Thursday, August 16, 2007

Mia Mia Mia

And so it happened that I noticed an SF show, while checking in with Mia Doi Todd on MySpace. She'd been lurking in my top friends for some time, though I hadn't listened to or thought about her music in months.

The Make Out Room on 22nd is a kitschy bar known for its dance DJs. I'd never seen a live performance there. Bart Davenport had a sweet voice and charming stage presence, though still I managed to distract myself at the bar.

Once again, just as at the last show, I swirled around in my stool and was looking straight into smiling eyes. I - naturally - quickly looked away only to lose that gaze to the stage. Luck resumed with a chair opening up at a front row table, and the show began.

Mia pumped her harmonium with her foot while fingerpicking artfully on a nylon string guitar accompanied by a bookish fellow in orange-button-up on congas, cajon, and other hand percussion. The setup was exceptional. Warm and rich tones, good balance between rhythm and melody. Mia is a good song writer, intellectual yet open hearted, I tried not to stare.

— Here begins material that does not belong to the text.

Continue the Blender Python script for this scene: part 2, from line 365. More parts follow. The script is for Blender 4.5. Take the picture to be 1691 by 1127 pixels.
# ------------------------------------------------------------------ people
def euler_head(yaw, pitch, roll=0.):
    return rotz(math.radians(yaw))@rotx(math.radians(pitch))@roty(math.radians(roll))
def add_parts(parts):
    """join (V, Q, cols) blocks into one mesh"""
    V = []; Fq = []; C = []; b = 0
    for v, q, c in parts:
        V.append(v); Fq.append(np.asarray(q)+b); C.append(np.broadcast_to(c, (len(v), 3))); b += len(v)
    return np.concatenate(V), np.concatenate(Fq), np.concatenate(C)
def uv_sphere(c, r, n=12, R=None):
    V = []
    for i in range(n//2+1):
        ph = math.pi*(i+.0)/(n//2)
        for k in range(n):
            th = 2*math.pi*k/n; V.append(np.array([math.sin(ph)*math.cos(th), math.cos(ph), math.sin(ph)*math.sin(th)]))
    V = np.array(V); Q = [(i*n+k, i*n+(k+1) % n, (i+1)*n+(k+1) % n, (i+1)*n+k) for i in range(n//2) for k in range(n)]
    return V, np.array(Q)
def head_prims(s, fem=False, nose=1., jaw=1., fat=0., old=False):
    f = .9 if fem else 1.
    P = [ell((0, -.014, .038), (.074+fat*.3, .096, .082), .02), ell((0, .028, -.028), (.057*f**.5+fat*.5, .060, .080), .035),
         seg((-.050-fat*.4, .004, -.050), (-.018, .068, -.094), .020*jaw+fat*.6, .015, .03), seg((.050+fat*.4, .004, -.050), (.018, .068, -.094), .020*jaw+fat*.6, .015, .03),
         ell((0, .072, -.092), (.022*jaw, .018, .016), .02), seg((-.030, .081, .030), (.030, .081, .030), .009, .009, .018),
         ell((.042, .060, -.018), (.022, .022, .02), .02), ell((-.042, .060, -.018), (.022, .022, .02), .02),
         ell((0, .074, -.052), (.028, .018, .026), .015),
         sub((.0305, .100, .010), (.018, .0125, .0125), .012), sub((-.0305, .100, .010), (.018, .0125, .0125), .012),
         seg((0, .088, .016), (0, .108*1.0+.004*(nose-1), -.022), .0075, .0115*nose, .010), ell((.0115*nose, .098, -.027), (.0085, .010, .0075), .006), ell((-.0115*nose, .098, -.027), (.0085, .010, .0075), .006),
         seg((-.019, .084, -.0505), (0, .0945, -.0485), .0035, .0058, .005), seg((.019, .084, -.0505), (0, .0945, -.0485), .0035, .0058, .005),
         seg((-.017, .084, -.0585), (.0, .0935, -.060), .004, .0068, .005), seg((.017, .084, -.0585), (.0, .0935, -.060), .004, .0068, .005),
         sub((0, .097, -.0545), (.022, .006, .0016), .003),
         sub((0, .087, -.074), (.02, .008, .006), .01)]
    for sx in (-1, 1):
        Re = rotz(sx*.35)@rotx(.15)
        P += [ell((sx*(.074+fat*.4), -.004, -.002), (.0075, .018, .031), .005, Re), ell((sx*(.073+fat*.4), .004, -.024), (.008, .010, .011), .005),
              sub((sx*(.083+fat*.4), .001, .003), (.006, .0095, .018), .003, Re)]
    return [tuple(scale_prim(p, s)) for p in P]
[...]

I thanked her and her accompanist more than once, but still yearned to dig in with my will. How could I ask a stranger to join me for something personal? But music, with her. What a communion. Aren't people looking for that? I certainly stand by what I could offer, and yet I don't know her, she's on stage, and this is the kind of mentality that drives people mad. But is it? I mean, continuity is the path of existence, and shouldn't people find ways to interact, and pass along their ways, and wares, and arts?

And so I left quickly, annoyed by my own arrogance or peculiar sense of ambition. I don't know what it's like to be immersed in music as a profession. To create and get by with it. To accept it as your identity and be accepted by a public who offers presence and attention.

Perhaps in that state, musicians abound, and opportunities for collaboration or concert are neverending. But from where I sit, the music swells in me and stretches to grab the next pool of support like droplets combining as they drip along glass. Mia Doi Todd, won't you sing with me. I'll wrap your voice in the sing song clicks of my fingertips and pull at your melodies with the gentle harmony of timidity.